In this context it would be relevant to refer to something Doniger has mentioned in her book which Juluri criticizes all along. With reference to killing animals and plants for food, she quotes from Jaiminiya Brahmana that the “people who lack true knowledge and offer no oblations cut down trees for firewood, or cook for themselves animals that cry out, or cook for themselves rice and barley, which scream soundlessly”. Here she makes a very interesting observation that the reference to rice and barley as something “which scream soundlessly”, when killed and eaten, is almost like paraphrasing the words of the eminent Indian scientist Jagadish Chandra Bose, who “moved George Bernard Shaw deeply with his demonstration of an unfortunate carrot strapped to the table of an unlicensed vivisector.” Bose believed, very much like what the Jaiminiya Brahmana too might have hinted, that plants too can feel pains and emotions, like animals.
If such views are to be countered, it needs an equally in-depth counter analysis of the ancient Sanskrit texts, something which could have made Juluri’s views stronger.
The author finds Amartya Sen’s highlighting of the reigns of Ashoka and Akbar as golden epochs in the annals of Indian civilization objectionable just because neither of them were followers of Hinduism – Ashoka converted to Buddhism and Akbar was a Mulsim. Such a ground for attacking Sen appears clichéd and reactionary, something which Juluri himself accuses the secularists and the orientalists like Doniger and Sen of being.

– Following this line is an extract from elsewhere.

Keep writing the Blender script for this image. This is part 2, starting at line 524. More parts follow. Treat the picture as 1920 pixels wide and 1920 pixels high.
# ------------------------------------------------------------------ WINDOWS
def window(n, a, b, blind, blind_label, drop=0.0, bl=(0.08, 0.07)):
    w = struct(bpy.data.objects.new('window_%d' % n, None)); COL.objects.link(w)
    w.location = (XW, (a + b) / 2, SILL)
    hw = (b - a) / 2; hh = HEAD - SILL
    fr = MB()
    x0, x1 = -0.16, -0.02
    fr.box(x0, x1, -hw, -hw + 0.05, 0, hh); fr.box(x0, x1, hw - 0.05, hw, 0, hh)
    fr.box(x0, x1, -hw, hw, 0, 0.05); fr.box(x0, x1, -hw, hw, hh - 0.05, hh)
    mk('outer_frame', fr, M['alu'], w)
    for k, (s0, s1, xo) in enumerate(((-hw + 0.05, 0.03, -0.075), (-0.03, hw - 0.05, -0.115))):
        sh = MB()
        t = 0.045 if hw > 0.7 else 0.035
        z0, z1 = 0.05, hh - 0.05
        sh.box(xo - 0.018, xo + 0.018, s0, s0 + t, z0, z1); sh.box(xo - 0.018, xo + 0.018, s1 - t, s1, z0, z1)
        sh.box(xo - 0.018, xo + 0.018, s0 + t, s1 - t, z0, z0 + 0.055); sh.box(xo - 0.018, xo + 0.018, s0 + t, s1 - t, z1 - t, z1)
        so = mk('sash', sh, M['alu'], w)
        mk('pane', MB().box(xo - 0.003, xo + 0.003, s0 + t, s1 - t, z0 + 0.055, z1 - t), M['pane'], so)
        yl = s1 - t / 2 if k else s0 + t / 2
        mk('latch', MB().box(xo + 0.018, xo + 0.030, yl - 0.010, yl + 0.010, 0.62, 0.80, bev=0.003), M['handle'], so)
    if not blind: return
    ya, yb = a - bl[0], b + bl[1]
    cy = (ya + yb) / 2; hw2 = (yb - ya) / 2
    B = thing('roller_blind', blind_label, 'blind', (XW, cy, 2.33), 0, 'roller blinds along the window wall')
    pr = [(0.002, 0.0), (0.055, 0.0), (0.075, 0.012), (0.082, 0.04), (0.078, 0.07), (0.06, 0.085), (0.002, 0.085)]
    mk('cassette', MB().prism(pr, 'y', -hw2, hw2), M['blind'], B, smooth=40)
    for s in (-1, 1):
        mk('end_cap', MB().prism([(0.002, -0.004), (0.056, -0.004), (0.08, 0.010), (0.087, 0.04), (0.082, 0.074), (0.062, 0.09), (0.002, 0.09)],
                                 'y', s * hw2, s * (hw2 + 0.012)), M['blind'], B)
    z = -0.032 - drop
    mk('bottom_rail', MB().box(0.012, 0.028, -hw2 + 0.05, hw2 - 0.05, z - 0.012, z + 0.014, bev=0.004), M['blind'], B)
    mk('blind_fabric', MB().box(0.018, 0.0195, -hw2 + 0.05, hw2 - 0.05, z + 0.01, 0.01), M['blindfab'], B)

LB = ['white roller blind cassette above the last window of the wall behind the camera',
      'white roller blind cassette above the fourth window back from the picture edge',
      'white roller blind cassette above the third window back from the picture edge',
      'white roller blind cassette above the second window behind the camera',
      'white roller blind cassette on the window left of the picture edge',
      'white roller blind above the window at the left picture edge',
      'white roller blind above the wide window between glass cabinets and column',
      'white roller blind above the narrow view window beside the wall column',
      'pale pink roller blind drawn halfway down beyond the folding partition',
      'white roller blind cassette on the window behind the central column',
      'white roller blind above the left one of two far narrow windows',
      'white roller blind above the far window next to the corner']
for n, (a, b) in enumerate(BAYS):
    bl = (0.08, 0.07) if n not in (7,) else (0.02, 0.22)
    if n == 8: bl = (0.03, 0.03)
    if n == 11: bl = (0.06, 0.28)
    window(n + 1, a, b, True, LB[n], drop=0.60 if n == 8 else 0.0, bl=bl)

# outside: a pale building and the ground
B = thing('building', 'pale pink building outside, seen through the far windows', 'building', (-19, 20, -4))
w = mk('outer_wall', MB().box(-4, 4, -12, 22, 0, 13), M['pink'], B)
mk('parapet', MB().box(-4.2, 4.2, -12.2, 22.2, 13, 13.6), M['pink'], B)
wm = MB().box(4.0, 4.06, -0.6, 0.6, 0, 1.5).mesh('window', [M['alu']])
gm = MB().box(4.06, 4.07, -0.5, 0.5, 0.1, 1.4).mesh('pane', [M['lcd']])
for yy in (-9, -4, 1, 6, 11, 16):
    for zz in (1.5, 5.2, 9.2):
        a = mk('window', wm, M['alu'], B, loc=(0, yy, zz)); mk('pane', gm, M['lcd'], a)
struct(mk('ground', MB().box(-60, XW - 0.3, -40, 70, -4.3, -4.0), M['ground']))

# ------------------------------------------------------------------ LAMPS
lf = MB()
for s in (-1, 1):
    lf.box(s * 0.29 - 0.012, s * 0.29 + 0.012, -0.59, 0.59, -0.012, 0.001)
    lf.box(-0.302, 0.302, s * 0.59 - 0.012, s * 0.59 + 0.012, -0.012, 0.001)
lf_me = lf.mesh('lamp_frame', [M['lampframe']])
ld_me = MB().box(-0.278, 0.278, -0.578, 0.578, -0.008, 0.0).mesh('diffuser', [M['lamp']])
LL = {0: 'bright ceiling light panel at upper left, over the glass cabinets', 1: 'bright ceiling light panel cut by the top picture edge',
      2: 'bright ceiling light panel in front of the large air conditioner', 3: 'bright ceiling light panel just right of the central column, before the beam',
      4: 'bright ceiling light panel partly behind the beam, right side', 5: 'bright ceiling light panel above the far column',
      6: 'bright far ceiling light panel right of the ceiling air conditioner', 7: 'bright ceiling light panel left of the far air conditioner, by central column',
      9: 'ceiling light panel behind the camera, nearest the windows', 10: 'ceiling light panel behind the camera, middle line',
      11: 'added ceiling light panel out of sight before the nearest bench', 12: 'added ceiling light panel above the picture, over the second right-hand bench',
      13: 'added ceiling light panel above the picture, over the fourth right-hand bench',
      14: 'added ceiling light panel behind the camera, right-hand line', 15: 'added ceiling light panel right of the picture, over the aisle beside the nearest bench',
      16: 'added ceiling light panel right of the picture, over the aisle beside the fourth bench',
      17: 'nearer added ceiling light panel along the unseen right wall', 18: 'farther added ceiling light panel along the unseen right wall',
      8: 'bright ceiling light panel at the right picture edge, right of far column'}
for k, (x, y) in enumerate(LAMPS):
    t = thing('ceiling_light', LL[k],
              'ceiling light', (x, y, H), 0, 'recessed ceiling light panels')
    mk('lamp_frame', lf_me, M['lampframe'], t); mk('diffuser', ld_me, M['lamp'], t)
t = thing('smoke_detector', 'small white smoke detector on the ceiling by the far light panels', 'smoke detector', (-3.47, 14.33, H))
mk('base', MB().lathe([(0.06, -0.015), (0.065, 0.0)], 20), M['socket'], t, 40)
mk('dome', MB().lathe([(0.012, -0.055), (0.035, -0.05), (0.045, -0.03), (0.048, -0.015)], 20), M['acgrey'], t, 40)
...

Another thing which can perhaps create some confusion in the minds of a wider range of readers is Juluri’s reference to May 2014 as some sort of a reckoning of a new epoch in the Hindu history. Though he never takes the name of Narendra Modi, but the indirect references to his becoming the PM and the BJP coming to power in May 2014 leave no suspicion in the minds of the readers about the significance of May 2014. This is somewhat irrelevant and out of context to the main intent of the book, which is actually establishing the real and “dominant” narrative of Hinduism against the so called mainstream, and often flawed, Hinduphobic orientalist one.